A journey into the darkness to find the light

Often the world is too much for me and I can’t think beyond the swirling thoughts in my head. I think twenty times about every step I take and every thought goes through my head a hundred times more.

Right, wrong, right, wrong.
Really wrong. Really right.
Error. Error. Error.
Stop! There is no right or wrong.

And yet I feel often I am doing things wrong. I get tangled up. What about the other people? They are also doing things wrong but they think it is right or at least they don’t feel so bad about it. They believe that sometimes you can do wrong, because it’s just very difficult to always do it right. The world is not black and white, you can’t control everything, so nothing is in that sense really wrong. Actually, some people think there is only good. That most people are good. Like Rutger Bregman wrote in his book ‘De meeste mensen deugen’. People generally want to do good so there must be a reason for it if they are doing things wrong.

I can’t remember the times when only good existed in my mind. It must have been when I was a little kid. Innocent and full of joy. A tabula rasa.

Then I learned that in addition to ‘right’ there was also ‘wrong’. There was good, but also bad. Positive and negative. But it was ok. Everything was allowed to exist and overall I still had the idea that the world was good. And if it wasn’t good, I tried to make it good. When my classmates were bullying someone else, I stood up for the bully victim. If there was injustice, I had no problem saying that out loud: “That’s not fair!” However, after my teenage years it started to get more difficult. More and more people became involved who all had their own opinions and agendas. I understood that power is not evenly distributed in the world. Also, more and more knowledge was added and as a result, more and more thoughts ran through my head. I feel that after the terrorist attacks in 2001, my worldview has changed forever.

I started to care about people and also about what they do. And I wanted to know why they do what they do.

So I started studying psychology. I did not only care about my family, my friends, my classmates, the people in my neighbourhood or the people on the streets. I also started caring about all the other people in the world. Mostly I felt sad about all the suffering people and angry about all the people who caused the suffering. Including myself. Because firstly, I am also a human being and secondly, like everyone else, I am part of a group of people with a history. Shortly summarised: I realised I am privileged.

My own mind started speaking more and more to me. Sometimes sweet, sometimes angry, sometimes disappointed, sometimes sad. Sometimes condemning and sometimes hurtful. Sometimes cheerful and full of joy. Sometimes optimistic and sometimes very pessimistic. I wanted to believe that people are good, that I am good and that the world is good. I like people but people are also complicated. For me at least. They don’t do that on purpose. They just are.

Or in fact, maybe it’s me who is complicated, not the people. And I don’t understand their simplicity.
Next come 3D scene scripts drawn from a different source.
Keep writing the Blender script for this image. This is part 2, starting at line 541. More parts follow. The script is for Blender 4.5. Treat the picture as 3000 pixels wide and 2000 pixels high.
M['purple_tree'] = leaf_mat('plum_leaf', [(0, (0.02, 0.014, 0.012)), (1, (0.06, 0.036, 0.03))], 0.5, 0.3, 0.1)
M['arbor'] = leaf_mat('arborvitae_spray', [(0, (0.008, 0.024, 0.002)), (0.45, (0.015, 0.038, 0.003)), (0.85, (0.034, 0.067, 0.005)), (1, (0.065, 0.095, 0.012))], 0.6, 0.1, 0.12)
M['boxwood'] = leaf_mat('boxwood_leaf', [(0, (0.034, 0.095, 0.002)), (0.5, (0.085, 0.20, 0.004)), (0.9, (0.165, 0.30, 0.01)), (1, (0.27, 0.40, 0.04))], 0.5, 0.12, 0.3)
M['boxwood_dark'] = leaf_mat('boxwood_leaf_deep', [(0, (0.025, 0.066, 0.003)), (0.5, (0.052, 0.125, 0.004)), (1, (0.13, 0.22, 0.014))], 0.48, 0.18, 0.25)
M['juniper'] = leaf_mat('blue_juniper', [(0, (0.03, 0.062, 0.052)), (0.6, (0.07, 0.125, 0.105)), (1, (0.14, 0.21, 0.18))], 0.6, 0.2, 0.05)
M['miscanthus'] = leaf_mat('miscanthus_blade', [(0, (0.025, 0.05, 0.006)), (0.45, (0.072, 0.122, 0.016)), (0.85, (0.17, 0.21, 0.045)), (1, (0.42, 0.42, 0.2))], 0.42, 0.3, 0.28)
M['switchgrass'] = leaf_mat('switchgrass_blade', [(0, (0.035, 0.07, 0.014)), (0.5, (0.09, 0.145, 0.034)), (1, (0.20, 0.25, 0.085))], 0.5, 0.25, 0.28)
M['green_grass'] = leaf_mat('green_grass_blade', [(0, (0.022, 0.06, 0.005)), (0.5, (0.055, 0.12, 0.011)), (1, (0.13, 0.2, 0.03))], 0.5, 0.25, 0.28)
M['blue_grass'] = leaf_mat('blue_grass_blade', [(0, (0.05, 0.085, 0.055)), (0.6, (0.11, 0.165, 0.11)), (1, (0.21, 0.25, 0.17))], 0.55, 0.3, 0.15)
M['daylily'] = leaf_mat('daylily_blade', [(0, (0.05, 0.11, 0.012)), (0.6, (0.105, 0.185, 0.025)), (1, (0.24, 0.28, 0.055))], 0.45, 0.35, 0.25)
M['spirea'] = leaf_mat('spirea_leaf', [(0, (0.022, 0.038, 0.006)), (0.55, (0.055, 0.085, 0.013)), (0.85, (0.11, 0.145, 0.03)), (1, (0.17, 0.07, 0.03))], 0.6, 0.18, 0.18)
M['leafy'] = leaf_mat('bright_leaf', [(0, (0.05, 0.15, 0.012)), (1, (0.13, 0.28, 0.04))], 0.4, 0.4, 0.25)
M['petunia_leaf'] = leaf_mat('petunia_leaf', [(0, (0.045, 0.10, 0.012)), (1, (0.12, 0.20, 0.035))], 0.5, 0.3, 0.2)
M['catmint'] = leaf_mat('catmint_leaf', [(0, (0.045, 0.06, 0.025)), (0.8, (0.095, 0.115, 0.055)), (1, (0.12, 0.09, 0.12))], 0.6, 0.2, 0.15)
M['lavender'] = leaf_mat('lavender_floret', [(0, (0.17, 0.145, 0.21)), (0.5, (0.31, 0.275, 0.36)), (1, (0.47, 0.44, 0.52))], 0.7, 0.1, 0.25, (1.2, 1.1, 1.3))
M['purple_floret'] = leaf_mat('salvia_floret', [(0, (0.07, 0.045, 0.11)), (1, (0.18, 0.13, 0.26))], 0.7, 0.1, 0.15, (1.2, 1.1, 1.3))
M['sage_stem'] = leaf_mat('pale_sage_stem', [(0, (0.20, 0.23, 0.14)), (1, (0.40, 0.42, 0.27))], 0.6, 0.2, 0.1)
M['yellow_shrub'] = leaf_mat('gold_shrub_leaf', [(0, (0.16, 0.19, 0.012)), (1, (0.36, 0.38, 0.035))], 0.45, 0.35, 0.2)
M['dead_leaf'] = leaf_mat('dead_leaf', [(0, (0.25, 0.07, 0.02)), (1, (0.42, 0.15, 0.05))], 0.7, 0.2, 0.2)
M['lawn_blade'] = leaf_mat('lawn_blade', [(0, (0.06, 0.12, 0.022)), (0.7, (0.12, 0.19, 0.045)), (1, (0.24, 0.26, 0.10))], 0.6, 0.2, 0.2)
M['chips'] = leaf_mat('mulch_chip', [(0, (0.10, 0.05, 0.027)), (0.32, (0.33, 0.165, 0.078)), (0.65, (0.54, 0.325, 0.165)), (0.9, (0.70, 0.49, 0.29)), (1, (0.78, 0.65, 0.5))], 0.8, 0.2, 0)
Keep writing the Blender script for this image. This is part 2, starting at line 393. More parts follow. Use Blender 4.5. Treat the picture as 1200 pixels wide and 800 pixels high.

Sometimes my thoughts stand still. Ahhh silence! Delicious! Like I am on vacation in my own head. What do you do when everything in life feels so intense? I found out when I started making art. Art gave me a tool to organise my thoughts and feelings, to ask questions and investigate humans in my own lab. Art gives my concerns the space to exist, but also makes them diminish in strength until the point of acceptance. I talked to my psychologist about all my thoughts and she said: you seem to want to figure out how you relate to people and how they relate to you. My ears were chattering. Did this psychologist read my artist statement?

I learned recently from my psychologist there are more people like me. They are called the highly sensitive people. I felt relieved because I now understood why I’ve always struggled so much with all those thoughts in my mind and why I care so much about people and what they do. I discovered it – you might say – by accident because something happened to me last year. I got a serious climate depression after seeing a work of art and listening to the news about the forest fires. I realized more than ever how we treat each other and our planet and it made my head spin.

What are we doing?
What am I doing?
I don’t understand.
The sea. The trees. The animals.
They don’t understand either.

Everything became too intense to me. The sounds, the light, the people, the city, the cars, the planes, the cyclists, the words, the gestures, the facial expressions, overwhelming feelings. I thought the city was ugly and the people are ridiculous. Unconscious zombies who are controlled by desires. First I thought this was something completely different from what I have felt before, but then I realised I had this already since I was a little child. I have experienced these intense feelings before, although this feeling is the most intense so far.

Normally art could help me calm my mind and answer my questions. But this time nothing seemed to help against this intensely fatalistic and pessimistic feeling that washed over me and I knew I had to go deeper. So I’m going to do that. In my next art project, I’m going on a journey to delve deeper into my feelings about the climate, the ethics of human behavior, and really, the meaning of life. I look for hope and acceptance of what is. A serious subject but something that I’m sure will bring something positive. Because without darkness there is no light.